■ DATA SUPPLIED

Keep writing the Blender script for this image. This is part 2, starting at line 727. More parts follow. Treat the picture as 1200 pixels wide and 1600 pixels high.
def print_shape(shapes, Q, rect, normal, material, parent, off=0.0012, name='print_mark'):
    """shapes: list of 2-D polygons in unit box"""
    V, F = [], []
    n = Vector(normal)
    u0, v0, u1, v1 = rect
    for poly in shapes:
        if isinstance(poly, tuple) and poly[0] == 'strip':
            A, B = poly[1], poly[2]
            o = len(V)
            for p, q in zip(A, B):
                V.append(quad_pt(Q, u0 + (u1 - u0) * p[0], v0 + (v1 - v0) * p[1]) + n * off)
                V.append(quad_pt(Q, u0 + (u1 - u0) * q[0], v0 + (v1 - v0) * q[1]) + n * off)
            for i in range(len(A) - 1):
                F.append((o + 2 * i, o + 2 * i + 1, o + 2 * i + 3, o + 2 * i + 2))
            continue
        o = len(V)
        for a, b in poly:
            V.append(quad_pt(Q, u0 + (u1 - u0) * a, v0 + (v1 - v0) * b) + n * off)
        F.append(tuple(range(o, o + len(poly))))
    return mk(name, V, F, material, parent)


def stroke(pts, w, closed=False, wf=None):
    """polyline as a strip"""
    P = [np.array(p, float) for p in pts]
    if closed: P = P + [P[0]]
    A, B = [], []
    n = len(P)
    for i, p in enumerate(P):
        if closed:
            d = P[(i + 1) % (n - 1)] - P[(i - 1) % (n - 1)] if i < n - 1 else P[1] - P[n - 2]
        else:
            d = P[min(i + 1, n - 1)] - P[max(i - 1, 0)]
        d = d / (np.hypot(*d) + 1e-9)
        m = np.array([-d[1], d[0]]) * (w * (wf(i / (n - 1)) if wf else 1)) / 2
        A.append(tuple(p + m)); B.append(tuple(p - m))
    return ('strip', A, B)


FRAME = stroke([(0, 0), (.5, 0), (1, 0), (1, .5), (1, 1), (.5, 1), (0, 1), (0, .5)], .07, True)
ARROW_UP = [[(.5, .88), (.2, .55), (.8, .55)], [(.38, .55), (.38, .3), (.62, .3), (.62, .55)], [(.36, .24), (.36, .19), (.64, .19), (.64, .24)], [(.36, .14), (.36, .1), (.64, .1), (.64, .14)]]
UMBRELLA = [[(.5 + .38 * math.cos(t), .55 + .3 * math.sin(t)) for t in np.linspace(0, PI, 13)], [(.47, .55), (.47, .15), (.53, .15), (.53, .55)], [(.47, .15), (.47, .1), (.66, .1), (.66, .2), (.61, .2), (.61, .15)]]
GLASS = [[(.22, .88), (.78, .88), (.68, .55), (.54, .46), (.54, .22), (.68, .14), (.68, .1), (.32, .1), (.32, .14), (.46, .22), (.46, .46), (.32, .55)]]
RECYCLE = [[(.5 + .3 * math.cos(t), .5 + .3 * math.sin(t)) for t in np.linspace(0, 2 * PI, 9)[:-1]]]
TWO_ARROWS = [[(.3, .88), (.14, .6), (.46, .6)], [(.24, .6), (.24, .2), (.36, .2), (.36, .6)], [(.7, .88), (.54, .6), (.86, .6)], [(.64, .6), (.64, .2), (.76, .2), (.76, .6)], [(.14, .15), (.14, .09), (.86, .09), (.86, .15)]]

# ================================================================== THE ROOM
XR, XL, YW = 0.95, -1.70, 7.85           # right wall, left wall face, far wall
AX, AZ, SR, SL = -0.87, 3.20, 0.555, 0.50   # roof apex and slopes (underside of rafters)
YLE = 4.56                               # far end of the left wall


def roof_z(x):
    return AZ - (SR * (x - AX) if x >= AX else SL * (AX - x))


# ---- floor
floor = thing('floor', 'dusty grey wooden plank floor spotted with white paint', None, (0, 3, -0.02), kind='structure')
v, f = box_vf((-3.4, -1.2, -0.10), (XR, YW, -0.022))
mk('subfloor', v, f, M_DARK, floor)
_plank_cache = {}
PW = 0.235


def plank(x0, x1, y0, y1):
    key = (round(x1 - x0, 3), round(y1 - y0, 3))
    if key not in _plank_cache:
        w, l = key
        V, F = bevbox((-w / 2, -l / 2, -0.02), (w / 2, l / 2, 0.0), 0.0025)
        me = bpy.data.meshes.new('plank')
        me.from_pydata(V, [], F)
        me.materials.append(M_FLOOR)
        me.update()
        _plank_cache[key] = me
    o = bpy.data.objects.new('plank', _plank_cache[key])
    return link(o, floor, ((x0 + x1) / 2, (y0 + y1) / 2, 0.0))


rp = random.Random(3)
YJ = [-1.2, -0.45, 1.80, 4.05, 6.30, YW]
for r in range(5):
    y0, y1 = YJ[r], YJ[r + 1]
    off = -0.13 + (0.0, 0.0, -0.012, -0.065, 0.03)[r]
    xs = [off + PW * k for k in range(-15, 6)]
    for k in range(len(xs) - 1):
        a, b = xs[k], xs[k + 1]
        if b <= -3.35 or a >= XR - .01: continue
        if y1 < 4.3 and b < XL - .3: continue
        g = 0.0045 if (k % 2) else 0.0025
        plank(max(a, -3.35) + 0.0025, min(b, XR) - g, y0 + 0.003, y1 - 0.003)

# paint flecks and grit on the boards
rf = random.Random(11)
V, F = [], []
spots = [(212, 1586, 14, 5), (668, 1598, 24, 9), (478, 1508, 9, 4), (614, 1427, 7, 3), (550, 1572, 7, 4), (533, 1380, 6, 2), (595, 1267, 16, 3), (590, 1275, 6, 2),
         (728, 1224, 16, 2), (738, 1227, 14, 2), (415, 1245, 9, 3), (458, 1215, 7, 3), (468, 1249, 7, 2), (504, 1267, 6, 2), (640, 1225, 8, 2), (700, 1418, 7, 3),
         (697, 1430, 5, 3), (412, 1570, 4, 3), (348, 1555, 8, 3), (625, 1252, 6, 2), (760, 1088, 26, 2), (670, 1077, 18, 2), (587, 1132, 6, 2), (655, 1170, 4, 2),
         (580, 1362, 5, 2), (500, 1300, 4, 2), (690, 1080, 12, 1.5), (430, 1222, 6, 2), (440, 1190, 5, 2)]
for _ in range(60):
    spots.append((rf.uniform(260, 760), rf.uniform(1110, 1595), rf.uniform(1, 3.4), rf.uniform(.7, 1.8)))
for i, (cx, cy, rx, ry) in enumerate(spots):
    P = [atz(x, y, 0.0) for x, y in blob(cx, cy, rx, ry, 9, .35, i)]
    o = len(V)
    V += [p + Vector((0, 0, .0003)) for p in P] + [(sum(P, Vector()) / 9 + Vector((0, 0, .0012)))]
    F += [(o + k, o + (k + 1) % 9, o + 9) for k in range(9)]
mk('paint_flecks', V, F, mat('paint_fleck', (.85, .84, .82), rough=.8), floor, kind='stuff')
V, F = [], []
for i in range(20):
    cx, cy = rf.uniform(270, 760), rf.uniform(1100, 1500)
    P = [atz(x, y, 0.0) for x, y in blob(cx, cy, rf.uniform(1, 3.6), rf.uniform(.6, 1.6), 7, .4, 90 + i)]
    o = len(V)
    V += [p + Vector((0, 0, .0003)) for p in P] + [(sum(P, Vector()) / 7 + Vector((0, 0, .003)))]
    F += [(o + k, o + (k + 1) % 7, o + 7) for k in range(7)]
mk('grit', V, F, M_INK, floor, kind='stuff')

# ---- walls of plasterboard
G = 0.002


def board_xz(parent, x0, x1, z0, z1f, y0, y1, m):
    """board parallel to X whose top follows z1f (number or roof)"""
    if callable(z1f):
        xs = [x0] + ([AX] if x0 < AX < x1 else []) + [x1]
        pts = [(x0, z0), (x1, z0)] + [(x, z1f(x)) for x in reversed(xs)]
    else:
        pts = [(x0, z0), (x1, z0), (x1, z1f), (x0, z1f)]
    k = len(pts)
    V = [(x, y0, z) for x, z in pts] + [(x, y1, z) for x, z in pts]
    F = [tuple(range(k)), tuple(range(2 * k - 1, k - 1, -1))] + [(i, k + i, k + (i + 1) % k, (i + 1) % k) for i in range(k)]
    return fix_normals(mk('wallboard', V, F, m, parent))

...

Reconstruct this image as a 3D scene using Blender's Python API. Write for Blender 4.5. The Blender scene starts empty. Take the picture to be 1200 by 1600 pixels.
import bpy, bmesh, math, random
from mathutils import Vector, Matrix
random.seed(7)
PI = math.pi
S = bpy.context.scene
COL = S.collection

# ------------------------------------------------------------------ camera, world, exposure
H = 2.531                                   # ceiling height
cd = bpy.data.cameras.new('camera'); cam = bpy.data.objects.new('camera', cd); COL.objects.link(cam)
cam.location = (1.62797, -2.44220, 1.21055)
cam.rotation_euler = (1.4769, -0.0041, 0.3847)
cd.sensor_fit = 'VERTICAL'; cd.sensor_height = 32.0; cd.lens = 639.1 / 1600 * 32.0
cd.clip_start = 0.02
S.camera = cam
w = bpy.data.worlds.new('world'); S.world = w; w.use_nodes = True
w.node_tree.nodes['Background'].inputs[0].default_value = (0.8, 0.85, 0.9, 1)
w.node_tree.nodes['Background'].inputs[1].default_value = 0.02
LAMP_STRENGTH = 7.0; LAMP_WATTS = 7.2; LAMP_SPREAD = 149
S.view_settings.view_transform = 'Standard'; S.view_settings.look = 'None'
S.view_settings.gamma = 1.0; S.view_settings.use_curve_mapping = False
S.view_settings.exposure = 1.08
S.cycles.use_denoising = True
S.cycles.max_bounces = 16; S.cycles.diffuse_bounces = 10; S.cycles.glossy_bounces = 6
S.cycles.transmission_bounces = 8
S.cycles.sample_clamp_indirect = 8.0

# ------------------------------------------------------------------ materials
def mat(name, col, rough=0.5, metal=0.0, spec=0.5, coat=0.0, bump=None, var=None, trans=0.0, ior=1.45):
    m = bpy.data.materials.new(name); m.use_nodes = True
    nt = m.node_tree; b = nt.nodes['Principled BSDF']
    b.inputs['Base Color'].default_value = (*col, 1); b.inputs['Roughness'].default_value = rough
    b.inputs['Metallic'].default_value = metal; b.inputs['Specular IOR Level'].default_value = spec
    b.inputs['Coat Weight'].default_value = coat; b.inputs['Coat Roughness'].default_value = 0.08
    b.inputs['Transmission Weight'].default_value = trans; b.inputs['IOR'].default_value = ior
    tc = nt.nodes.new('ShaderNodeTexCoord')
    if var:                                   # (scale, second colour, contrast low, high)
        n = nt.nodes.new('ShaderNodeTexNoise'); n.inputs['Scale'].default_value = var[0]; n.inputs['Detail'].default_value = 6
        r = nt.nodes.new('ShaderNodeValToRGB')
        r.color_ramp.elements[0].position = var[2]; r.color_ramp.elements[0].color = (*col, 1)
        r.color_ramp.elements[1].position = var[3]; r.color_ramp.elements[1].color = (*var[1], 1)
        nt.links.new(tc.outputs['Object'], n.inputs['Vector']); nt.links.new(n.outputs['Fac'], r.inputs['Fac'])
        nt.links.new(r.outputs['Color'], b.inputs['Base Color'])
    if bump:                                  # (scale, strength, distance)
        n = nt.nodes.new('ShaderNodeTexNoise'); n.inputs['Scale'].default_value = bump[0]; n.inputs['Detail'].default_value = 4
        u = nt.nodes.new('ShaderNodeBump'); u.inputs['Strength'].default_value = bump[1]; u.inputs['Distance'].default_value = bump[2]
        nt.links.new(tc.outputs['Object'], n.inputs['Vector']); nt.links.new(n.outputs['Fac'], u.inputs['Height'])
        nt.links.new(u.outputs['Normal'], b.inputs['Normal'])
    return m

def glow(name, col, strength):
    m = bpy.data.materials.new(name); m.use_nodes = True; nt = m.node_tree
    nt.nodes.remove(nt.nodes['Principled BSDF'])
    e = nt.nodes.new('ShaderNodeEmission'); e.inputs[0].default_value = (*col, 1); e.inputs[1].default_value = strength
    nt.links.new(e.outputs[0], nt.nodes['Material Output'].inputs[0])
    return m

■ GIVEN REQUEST
Give the number of lines in the records above that contain the word "image". Reply with that number alone.

■ RESPONSE TO THE TASK
2